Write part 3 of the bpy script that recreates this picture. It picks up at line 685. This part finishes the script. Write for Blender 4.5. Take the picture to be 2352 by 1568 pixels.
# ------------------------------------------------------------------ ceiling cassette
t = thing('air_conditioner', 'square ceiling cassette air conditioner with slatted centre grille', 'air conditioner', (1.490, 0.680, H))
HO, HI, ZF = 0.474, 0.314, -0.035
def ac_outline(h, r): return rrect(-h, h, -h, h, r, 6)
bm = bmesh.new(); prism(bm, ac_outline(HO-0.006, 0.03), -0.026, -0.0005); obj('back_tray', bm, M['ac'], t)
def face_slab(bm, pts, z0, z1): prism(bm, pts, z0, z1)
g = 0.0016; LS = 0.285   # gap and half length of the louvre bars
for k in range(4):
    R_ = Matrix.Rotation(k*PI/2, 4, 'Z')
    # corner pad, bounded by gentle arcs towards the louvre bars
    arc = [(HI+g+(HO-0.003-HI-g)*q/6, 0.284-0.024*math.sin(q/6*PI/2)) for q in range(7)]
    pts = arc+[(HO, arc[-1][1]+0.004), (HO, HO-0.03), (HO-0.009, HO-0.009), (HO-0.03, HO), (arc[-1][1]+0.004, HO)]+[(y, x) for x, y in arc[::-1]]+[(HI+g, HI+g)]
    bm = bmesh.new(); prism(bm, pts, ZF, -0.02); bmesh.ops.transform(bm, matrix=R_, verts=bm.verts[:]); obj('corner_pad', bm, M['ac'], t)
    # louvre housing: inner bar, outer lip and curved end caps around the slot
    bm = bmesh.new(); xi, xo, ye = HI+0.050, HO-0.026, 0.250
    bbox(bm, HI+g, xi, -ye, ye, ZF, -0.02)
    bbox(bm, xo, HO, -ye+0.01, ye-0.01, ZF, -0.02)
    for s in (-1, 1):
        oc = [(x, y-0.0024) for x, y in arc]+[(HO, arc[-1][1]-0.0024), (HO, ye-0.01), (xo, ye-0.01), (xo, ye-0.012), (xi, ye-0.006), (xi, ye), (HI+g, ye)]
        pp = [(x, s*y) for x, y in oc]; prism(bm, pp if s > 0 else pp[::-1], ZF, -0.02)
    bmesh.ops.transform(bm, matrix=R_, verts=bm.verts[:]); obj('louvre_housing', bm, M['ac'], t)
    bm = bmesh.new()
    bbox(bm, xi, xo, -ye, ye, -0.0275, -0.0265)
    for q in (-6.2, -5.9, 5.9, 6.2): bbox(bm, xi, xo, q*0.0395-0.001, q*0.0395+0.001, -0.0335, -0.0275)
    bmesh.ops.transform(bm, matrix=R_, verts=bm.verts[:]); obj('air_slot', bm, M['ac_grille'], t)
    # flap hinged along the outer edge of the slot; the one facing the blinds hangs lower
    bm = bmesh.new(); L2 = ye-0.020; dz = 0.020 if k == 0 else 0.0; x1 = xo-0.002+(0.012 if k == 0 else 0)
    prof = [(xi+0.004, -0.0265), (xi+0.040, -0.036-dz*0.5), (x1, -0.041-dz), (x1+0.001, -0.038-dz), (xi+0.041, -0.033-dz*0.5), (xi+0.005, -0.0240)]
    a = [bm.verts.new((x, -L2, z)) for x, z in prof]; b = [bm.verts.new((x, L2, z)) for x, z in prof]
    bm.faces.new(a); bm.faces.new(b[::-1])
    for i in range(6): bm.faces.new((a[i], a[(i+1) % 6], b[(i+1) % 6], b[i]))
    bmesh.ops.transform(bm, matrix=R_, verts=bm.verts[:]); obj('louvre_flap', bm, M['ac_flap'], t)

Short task
Retype the listing above in full, with no alterations.

Output below
Write part 3 of the bpy script that recreates this picture. It picks up at line 685. This part finishes the script. Write for Blender 4.5. Take the picture to be 2352 by 1568 pixels.
# ------------------------------------------------------------------ ceiling cassette
t = thing('air_conditioner', 'square ceiling cassette air conditioner with slatted centre grille', 'air conditioner', (1.490, 0.680, H))
HO, HI, ZF = 0.474, 0.314, -0.035
def ac_outline(h, r): return rrect(-h, h, -h, h, r, 6)
bm = bmesh.new(); prism(bm, ac_outline(HO-0.006, 0.03), -0.026, -0.0005); obj('back_tray', bm, M['ac'], t)
def face_slab(bm, pts, z0, z1): prism(bm, pts, z0, z1)
g = 0.0016; LS = 0.285   # gap and half length of the louvre bars
for k in range(4):
    R_ = Matrix.Rotation(k*PI/2, 4, 'Z')
    # corner pad, bounded by gentle arcs towards the louvre bars
    arc = [(HI+g+(HO-0.003-HI-g)*q/6, 0.284-0.024*math.sin(q/6*PI/2)) for q in range(7)]
    pts = arc+[(HO, arc[-1][1]+0.004), (HO, HO-0.03), (HO-0.009, HO-0.009), (HO-0.03, HO), (arc[-1][1]+0.004, HO)]+[(y, x) for x, y in arc[::-1]]+[(HI+g, HI+g)]
    bm = bmesh.new(); prism(bm, pts, ZF, -0.02); bmesh.ops.transform(bm, matrix=R_, verts=bm.verts[:]); obj('corner_pad', bm, M['ac'], t)
    # louvre housing: inner bar, outer lip and curved end caps around the slot
    bm = bmesh.new(); xi, xo, ye = HI+0.050, HO-0.026, 0.250
    bbox(bm, HI+g, xi, -ye, ye, ZF, -0.02)
    bbox(bm, xo, HO, -ye+0.01, ye-0.01, ZF, -0.02)
    for s in (-1, 1):
        oc = [(x, y-0.0024) for x, y in arc]+[(HO, arc[-1][1]-0.0024), (HO, ye-0.01), (xo, ye-0.01), (xo, ye-0.012), (xi, ye-0.006), (xi, ye), (HI+g, ye)]
        pp = [(x, s*y) for x, y in oc]; prism(bm, pp if s > 0 else pp[::-1], ZF, -0.02)
    bmesh.ops.transform(bm, matrix=R_, verts=bm.verts[:]); obj('louvre_housing', bm, M['ac'], t)
    bm = bmesh.new()
    bbox(bm, xi, xo, -ye, ye, -0.0275, -0.0265)
    for q in (-6.2, -5.9, 5.9, 6.2): bbox(bm, xi, xo, q*0.0395-0.001, q*0.0395+0.001, -0.0335, -0.0275)
    bmesh.ops.transform(bm, matrix=R_, verts=bm.verts[:]); obj('air_slot', bm, M['ac_grille'], t)
    # flap hinged along the outer edge of the slot; the one facing the blinds hangs lower
    bm = bmesh.new(); L2 = ye-0.020; dz = 0.020 if k == 0 else 0.0; x1 = xo-0.002+(0.012 if k == 0 else 0)
    prof = [(xi+0.004, -0.0265), (xi+0.040, -0.036-dz*0.5), (x1, -0.041-dz), (x1+0.001, -0.038-dz), (xi+0.041, -0.033-dz*0.5), (xi+0.005, -0.0240)]
    a = [bm.verts.new((x, -L2, z)) for x, z in prof]; b = [bm.verts.new((x, L2, z)) for x, z in prof]
    bm.faces.new(a); bm.faces.new(b[::-1])
    for i in range(6): bm.faces.new((a[i], a[(i+1) % 6], b[(i+1) % 6], b[i]))
    bmesh.ops.transform(bm, matrix=R_, verts=bm.verts[:]); obj('louvre_flap', bm, M['ac_flap'], t)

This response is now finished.